======== EXTRACTED DATA
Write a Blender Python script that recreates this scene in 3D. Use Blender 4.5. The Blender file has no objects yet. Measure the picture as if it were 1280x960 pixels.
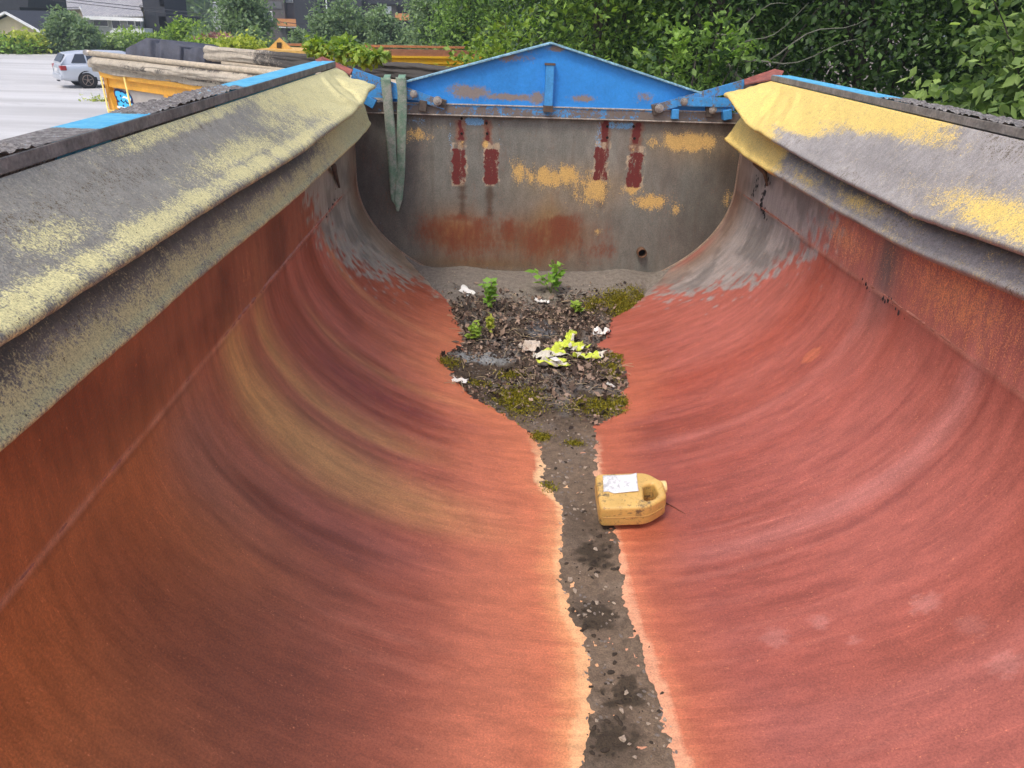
import bpy, bmesh, math, random
import numpy as np
from mathutils import Vector, Matrix
random.seed(7); RNG = np.random.default_rng(11)
S = bpy.context.scene; COL = S.collection; R = math.radians

# ------------------------------------------------------------------ camera
EYE = 3.3
CX, PITCH, YAW, ROLL, F = -0.3476, 0.4407, 0.0360, 0.0333, 973.3
_f = np.array([math.sin(YAW)*math.cos(PITCH), math.cos(YAW)*math.cos(PITCH), -math.sin(PITCH)])
_r = np.array([math.cos(YAW), -math.sin(YAW), 0.0]); _u = np.cross(_r, _f)
_r, _u = math.cos(ROLL)*_r + math.sin(ROLL)*_u, math.cos(ROLL)*_u - math.sin(ROLL)*_r
cam = bpy.data.objects.new('camera', bpy.data.cameras.new('camera')); COL.objects.link(cam); S.camera = cam
cam.data.sensor_width = 36; cam.data.lens = F/1280*36; cam.data.clip_end = 6000; cam.data.clip_start = .02
M = Matrix.Identity(4)
for i in range(3):
    M[i][0], M[i][1], M[i][2] = _r[i], _u[i], -_f[i]
M[0][3], M[1][3], M[2][3] = CX, 0, EYE
cam.matrix_world = M

# ------------------------------------------------------------------ sky, sun, exposure
SUN_EL, SUN_AZ = R(58), R(215)          # azimuth clockwise from +Y: behind the camera, to the left
w = bpy.data.worlds.new("World"); S.world = w; w.use_nodes = True
nt = w.node_tree; bg = nt.nodes['Background']
sky = nt.nodes.new('ShaderNodeTexSky'); sky.sky_type = 'NISHITA'; sky.sun_disc = False
sky.sun_elevation = SUN_EL; sky.sun_rotation = SUN_AZ; sky.dust_density = 4; sky.ozone_density = .6; sky.air_density = 1
nt.links.new(sky.outputs[0], bg.inputs[0]); bg.inputs[1].default_value = 0.15
sl = bpy.data.objects.new('sun', bpy.data.lights.new('sun', 'SUN')); COL.objects.link(sl)
sl.data.energy = 1.2; sl.data.angle = R(14); sl.data.color = (1, .95, .88)
sd = Vector((math.sin(SUN_AZ)*math.cos(SUN_EL), math.cos(SUN_AZ)*math.cos(SUN_EL), math.sin(SUN_EL)))
sl.rotation_euler = sd.to_track_quat('Z', 'Y').to_euler()
S.view_settings.view_transform = 'Standard'; S.view_settings.look = 'None'
S.view_settings.gamma = 1; S.view_settings.exposure = 1.22
S.cycles.max_bounces = 6; S.cycles.transparent_max_bounces = 8; S.cycles.volume_bounces = 0
S.cycles.use_denoising = True

# ------------------------------------------------------------------ reading the place: picture point -> point on a real surface
O = np.array([CX, 0, EYE])
def ray(px, py): return _f + _r*(px-640)/F + _u*(480-py)/F
def onz(px, py, D): d = ray(px, py); return O + d*(D/-d[2])           # on a level D metres under the eye
def ony(px, py, Y): d = ray(px, py); return O + d*(Y/d[1])            # on the upright plane at Y
def onx(px, py, X): d = ray(px, py); return O + d*((X-CX)/d[0])
HA, HB, DS, LB = 1.17, .72, .92, 4.827                               # hull half width, ellipse depth, seam level, bulkhead distance
def hullD(x): return DS + HB*np.sqrt(np.clip(1-(np.asarray(x, float)/HA)**2, 0, 1))
def onhull(px, py):
    d = ray(px, py); t = np.linspace(.3, 8, 16000); P = O + t[:, None]*d; D = EYE-P[:, 2]; x = np.abs(P[:, 0])
    hit = ((D > DS) & (D >= hullD(x))) | (x >= HA)
    return P[np.argmax(hit)]
_th = np.linspace(0, math.pi/2, 2000)
_al = np.concatenate([[0], np.cumsum(np.hypot(np.diff(HA*np.sin(_th)), np.diff(HB*np.cos(_th))))]); SA = _al[-1]
def s_of(P):
    x, D = abs(P[0]), EYE-P[2]
    s = np.interp(math.asin(min(x/HA, 1)), _th, _al) if D > DS else SA+(DS-D)
    return math.copysign(s, P[0])
def hull_at(s):
    s = np.asarray(s, float); a = np.abs(s); th = np.interp(np.minimum(a, SA), _al, _th)
    return np.sign(s)*HA*np.sin(th), DS + HB*np.cos(th) - np.maximum(a-SA, 0)
def sy(px, py): P = onhull(px, py); return s_of(P), P[1]

# ------------------------------------------------------------------ numpy noise
def _h(i, j, seed):
    n = (i.astype(np.int64)*374761393 + j.astype(np.int64)*668265263 + seed*1442695041) & 0xffffffff
    n = ((n ^ (n >> 13))*1274126177) & 0xffffffff
    return ((n ^ (n >> 16)) & 0xffff)/65535.0
def vn(x, y, seed=0):
    x, y = np.broadcast_arrays(np.asarray(x, float), np.asarray(y, float))
    i, j = np.floor(x), np.floor(y); fx, fy = x-i, y-j; fx = fx*fx*(3-2*fx); fy = fy*fy*(3-2*fy)
    return (_h(i, j, seed)*(1-fx)+_h(i+1, j, seed)*fx)*(1-fy) + (_h(i, j+1, seed)*(1-fx)+_h(i+1, j+1, seed)*fx)*fy
def fbm(x, y, seed=0, o=4):
    r, a, t = 0, 1, 0
    for k in range(o):
        r = r + a*vn(x*2**k, y*2**k, seed+k*17); t += a; a *= .5
    return r/t
def ss(a, b, x): t = np.clip((x-a)/(b-a), 0, 1); return t*t*(3-2*t)
def lin(c): c = np.array(c[:3])/255.; return np.where(c <= .04045, c/12.92, ((c+.055)/1.055)**2.4)

# ------------------------------------------------------------------ materials
def V(c): return (float(c[0]), float(c[1]), float(c[2]), 1)
class Mat:
    def __init__(s, name, rough=.7, metal=0, spec=.4):
        s.m = bpy.data.materials.new(name); s.m.use_nodes = True; s.nt = s.m.node_tree
        s.b = s.nt.nodes['Principled BSDF']; s.b.inputs['Roughness'].default_value = rough
        s.b.inputs['Metallic'].default_value = metal; s.b.inputs['Specular IOR Level'].default_value = spec
        s._tc = None
    def n(s, t, **k):
        x = s.nt.nodes.new('ShaderNode'+t)
        for a, b in k.items(): setattr(x, a, b)
        return x
    def l(s, a, b): s.nt.links.new(a, b)
    def coord(s, attr=None, scale=(1, 1, 1)):
        if attr:
            a = s.n('Attribute', attribute_name=attr); o = a.outputs['Vector']
        else:
            if not s._tc: s._tc = s.n('TexCoord')
            o = s._tc.outputs['Object']
        mp = s.n('Mapping'); mp.inputs['Scale'].default_value = scale; s.l(o, mp.inputs['Vector']); return mp.outputs[0]
    def noise(s, co, sc, det=4, rough=.6):
        x = s.n('TexNoise'); x.inputs['Scale'].default_value = sc; x.inputs['Detail'].default_value = det
        x.inputs['Roughness'].default_value = rough; s.l(co, x.inputs['Vector']); return x.outputs['Fac']
    def rng(s, v, a, b, c=0., d=1.):
        x = s.n('MapRange'); x.interpolation_type = 'SMOOTHSTEP'
        for i, q in zip((1, 2, 3, 4), (a, b, c, d)): x.inputs[i].default_value = q
        s.l(v, x.inputs[0]); return x.outputs[0]
    def math(s, op, a, b):
        x = s.n('Math', operation=op)
        for i, q in enumerate((a, b)):
            if isinstance(q, (int, float)): x.inputs[i].default_value = q
            else: s.l(q, x.inputs[i])
        return x.outputs[0]
    def mix(s, fac, a, b, mode='MIX'):
        x = s.n('MixRGB', blend_type=mode)
        for i, q in enumerate((fac, a, b)):
            if isinstance(q, (int, float)): x.inputs[i].default_value = q
            elif isinstance(q, (tuple, list, np.ndarray)): x.inputs[i].default_value = V(q)
            else: s.l(q, x.inputs[i])
        return x.outputs[0]
    def attr(s, name): return s.n('Attribute', attribute_name=name)
    def bump(s, h, st, dist=.01):
        x = s.n('Bump'); x.inputs['Strength'].default_value = st; x.inputs['Distance'].default_value = dist
        s.l(h, x.inputs['Height']); s.l(x.outputs[0], s.b.inputs['Normal'])

def wear(name, base, layers=(), pc=None, pcs=(1, 1, 1), rough=.7, grain=.25, gs=120, med=.25, ms=12, bump=.3, bd=.004, metal=0, spec=.35, gpc=None, fine=.5, scr=None, speck=0):
    """weathered surface: base colour (or 'col' attribute), grain, and paint/rust layers whose mask attribute is broken up by noise"""
    m = Mat(name, rough, metal, spec)
    c = m.attr('col').outputs['Color'] if isinstance(base, str) else None
    co = m.coord(pc, pcs); g0 = m.coord(gpc)
    n1 = m.noise(g0, gs, 3, .7); n2 = m.noise(co, ms, 5, .65)
    if not isinstance(base, str):
        x = m.n('RGB'); x.outputs[0].default_value = V(base); c = x.outputs[0]
    c = m.mix(1, c, m.rng(n2, .25, .75, 1-med, 1+med), 'MULTIPLY')
    hs = n1
    for k, (a, colr, sc, sharp) in enumerate(layers):
        nz = m.math('ADD', m.math('MULTIPLY', m.noise(co, sc*.35, 5, .65), .5), m.math('MULTIPLY', m.noise(co, sc*1.9, 4, .75), .5))
        v = m.math('ADD', m.attr(a).outputs['Fac'], m.math('MULTIPLY', m.math('SUBTRACT', nz, .5), 2.4))
        v = m.math('ADD', v, m.math('MULTIPLY', m.math('SUBTRACT', n1, .5), fine))
        f = m.rng(v, .5-sharp, .5+sharp)
        c = m.mix(f, c, colr)
    c = m.mix(1, c, m.rng(n1, .2, .8, 1-grain, 1+grain), 'MULTIPLY')
    if scr:
        a1 = m.noise(m.coord(pc, scr), 1.0, 6, .7); c = m.mix(1, c, m.rng(a1, .3, .7, .97, 1.03), 'MULTIPLY')
        a2 = m.noise(m.coord(pc, (scr[0]*.8+.3, scr[1]*2.2, 1)), 1.0, 3, .6); gate = m.noise(m.coord(pc, (3, 4, 1)), 1.0, 3)
        ln = m.math('MULTIPLY', m.math('MULTIPLY', m.rng(a2, .60, .63), m.rng(a2, .70, .66)), m.rng(gate, .48, .58))
        c = m.mix(m.math('MULTIPLY', ln, .32), c, m.mix(1, c, (1.7, 1.6, 1.55), 'MULTIPLY'))
        ld = m.math('MULTIPLY', m.rng(a2, .40, .37), m.rng(gate, .52, .42)); c = m.mix(m.math('MULTIPLY', ld, .22), c, m.mix(1, c, (.62, .55, .5), 'MULTIPLY'))
    if speck:
        a3 = m.noise(g0, 420, 2, .5); c = m.mix(m.math('MULTIPLY', m.rng(a3, .62, .72), speck), c, m.mix(1, c, (.45, .40, .38), 'MULTIPLY'))
        a4 = m.noise(g0, 330, 2, .5); c = m.mix(m.math('MULTIPLY', m.rng(a4, .62, .70), speck*.7), c, m.mix(1, c, (1.5, 1.5, 1.5), 'MULTIPLY'))
    m.l(c, m.b.inputs['Base Color'])
    m.l(m.rng(n1, .3, .7, max(rough-.12, .05), min(rough+.12, 1)), m.b.inputs['Roughness'])
    if bump: m.bump(m.math('ADD', n1, m.math('MULTIPLY', n2, .6)), bump, bd)
    return m.m
def simple(name, c, rough=.6, metal=0, var=.12, sc=8, bump=0, spec=.4):
    return wear(name, c, rough=rough, metal=metal, grain=var, med=var, gs=sc*6, ms=sc, bump=bump, bd=.003, spec=spec)
def leafmat(name, dark, light, trans=.35):
    m = Mat(name, .5, 0, .35)
    c = m.mix(m.attr('tint').outputs['Fac'], dark, light); m.l(c, m.b.inputs['Base Color'])
    t = m.n('BsdfTranslucent'); m.l(m.mix(1, c, (1.5, 1.6, .7), 'MULTIPLY'), t.inputs[0])
    x = m.n('MixShader'); x.inputs[0].default_value = trans
    m.l(m.b.outputs[0], x.inputs[1]); m.l(t.outputs[0], x.inputs[2]); m.l(x.outputs[0], m.nt.nodes['Material Output'].inputs[0])
    return m.m

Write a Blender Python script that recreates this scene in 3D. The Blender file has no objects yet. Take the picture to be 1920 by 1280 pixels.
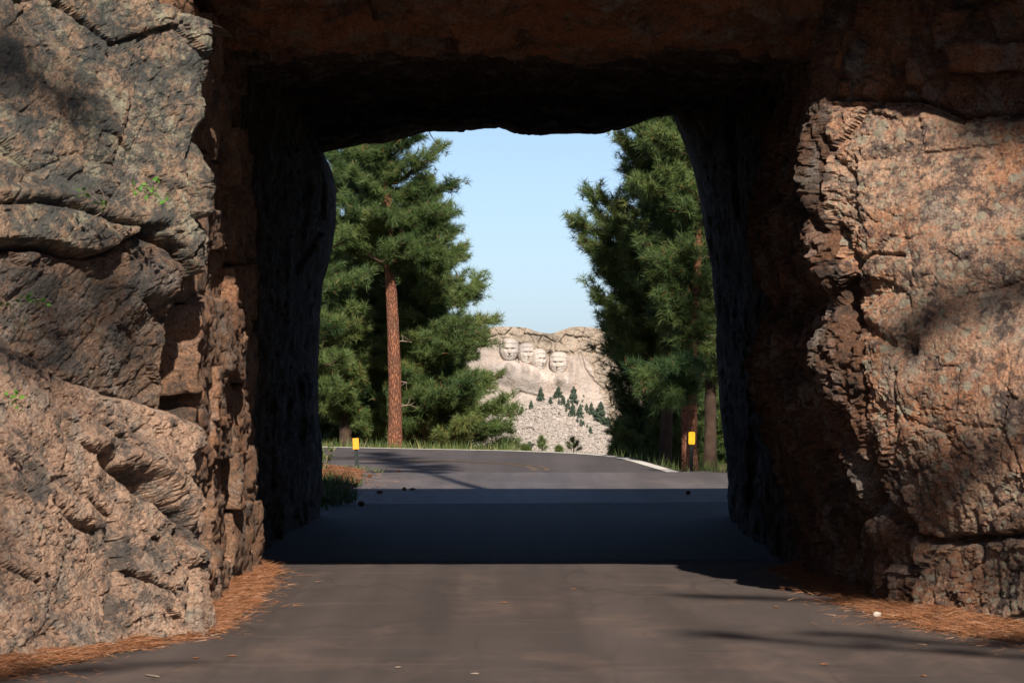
import bpy, math, random
import numpy as np
from mathutils import Vector, Matrix

random.seed(7)
RNG = np.random.default_rng(7)
scene = bpy.context.scene
COL = scene.collection
F = 7500.0            # focal length in pixels of a 1920 wide frame
HCAM = 1.74
HOR = 650.0
def at(px, py, d):
    """world point at distance d that corresponds to a measured position in the photograph"""
    return ((px - 960.0) / F * d, d, HCAM + (HOR - py) / F * d)
def gd(py, z=0.0):
    return F * (HCAM - z) / (py - HOR)

# ------------------------------------------------------------------ camera, world, sun, exposure
cam = bpy.data.cameras.new('camera')
camo = bpy.data.objects.new('camera', cam); COL.objects.link(camo)
camo.location = (0, 0, HCAM)
camo.rotation_euler = (math.radians(90) + 10.0 / F, 0, 0)
cam.sensor_width = 36.0
cam.lens = F / 1920.0 * 36.0
cam.clip_start = 0.5
cam.clip_end = 30000
cam.dof.use_dof = True
cam.dof.focus_distance = 75.0
cam.dof.aperture_fstop = 20.0
scene.camera = camo

SUN_EL = math.radians(34.0)
SUN_AZ = math.radians(8.0)      # to the right of straight behind the viewpoint
sdir = Vector((math.sin(SUN_AZ) * math.cos(SUN_EL), -math.cos(SUN_AZ) * math.cos(SUN_EL), math.sin(SUN_EL)))
world = bpy.data.worlds.new('World'); scene.world = world
world.use_nodes = True
wn = world.node_tree
sky = wn.nodes.new('ShaderNodeTexSky')
sky.sky_type = 'NISHITA'
sky.sun_disc = False
sky.sun_elevation = SUN_EL
sky.sun_rotation = math.pi - SUN_AZ
sky.altitude = 1500
sky.air_density = 0.5
sky.dust_density = 1.7
sky.ozone_density = 1.0
bg = wn.nodes['Background']
bg.inputs['Strength'].default_value = 0.071
wn.links.new(sky.outputs[0], bg.inputs[0])
sl = bpy.data.lights.new('sun', 'SUN')
sl.energy = 5.0
sl.angle = math.radians(0.53)
sl.color = (1.0, 0.895, 0.77)
so = bpy.data.objects.new('sun', sl); COL.objects.link(so)
so.rotation_euler = sdir.to_track_quat('Z', 'Y').to_euler()
scene.view_settings.view_transform = 'Standard'
scene.view_settings.look = 'None'
scene.view_settings.exposure = 0.80
scene.view_settings.gamma = 1.0
scene.view_settings.use_curve_mapping = False
scene.cycles.max_bounces = 8
scene.cycles.diffuse_bounces = 4
scene.cycles.use_denoising = True

# ------------------------------------------------------------------ noise
_perm = RNG.permutation(256).astype(np.int64)
_perm = np.concatenate([_perm, _perm, _perm])
_g = RNG.normal(size=(256, 3)); _g /= np.linalg.norm(_g, axis=1)[:, None]
_r3 = RNG.random((256, 3))
def _hash(i):
    a = i & 255
    return _perm[_perm[_perm[a[:, 0]] + a[:, 1]] + a[:, 2]]
def pnoise(p):
    i = np.floor(p).astype(np.int64); f = p - i
    u = f * f * f * (f * (f * 6 - 15) + 10)
    out = np.zeros(len(p))
    for dx in (0, 1):
        for dy in (0, 1):
            for dz in (0, 1):
                o = np.array([dx, dy, dz])
                h = _hash(i + o)
                dot = ((f - o) * _g[h]).sum(1)
                w = (u[:, 0] if dx else 1 - u[:, 0]) * (u[:, 1] if dy else 1 - u[:, 1]) * (u[:, 2] if dz else 1 - u[:, 2])
                out += w * dot
    return out * 1.5
def fbm(p, octs=4, gain=0.5):
    a, s, o = 1.0, 0.0, np.zeros(len(p))
    for k in range(octs):
        o += a * pnoise(p * 2.03 ** k + 17.3 * k); s += a; a *= gain
    return o / s
def ridged(p, octs=4, gain=0.55):
    a, s, o = 1.0, 0.0, np.zeros(len(p))
    for k in range(octs):
        o += a * (1 - 2 * np.abs(pnoise(p * 2.07 ** k + 31.7 * k))); s += a; a *= gain
    return o / s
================
(TASK): Nothing but the lines from the one containing "by 1280 pixels." through the one containing "scene.camera = camo" should appear in your copy, exactly as written and without pictures.

(TASK RESULT):
Write a Blender Python script that recreates this scene in 3D. The Blender file has no objects yet. Take the picture to be 1920 by 1280 pixels.
import bpy, math, random
import numpy as np
from mathutils import Vector, Matrix

random.seed(7)
RNG = np.random.default_rng(7)
scene = bpy.context.scene
COL = scene.collection
F = 7500.0            # focal length in pixels of a 1920 wide frame
HCAM = 1.74
HOR = 650.0
def at(px, py, d):
    """world point at distance d that corresponds to a measured position in the photograph"""
    return ((px - 960.0) / F * d, d, HCAM + (HOR - py) / F * d)
def gd(py, z=0.0):
    return F * (HCAM - z) / (py - HOR)

# ------------------------------------------------------------------ camera, world, sun, exposure
cam = bpy.data.cameras.new('camera')
camo = bpy.data.objects.new('camera', cam); COL.objects.link(camo)
camo.location = (0, 0, HCAM)
camo.rotation_euler = (math.radians(90) + 10.0 / F, 0, 0)
cam.sensor_width = 36.0
cam.lens = F / 1920.0 * 36.0
cam.clip_start = 0.5
cam.clip_end = 30000
cam.dof.use_dof = True
cam.dof.focus_distance = 75.0
cam.dof.aperture_fstop = 20.0
scene.camera = camo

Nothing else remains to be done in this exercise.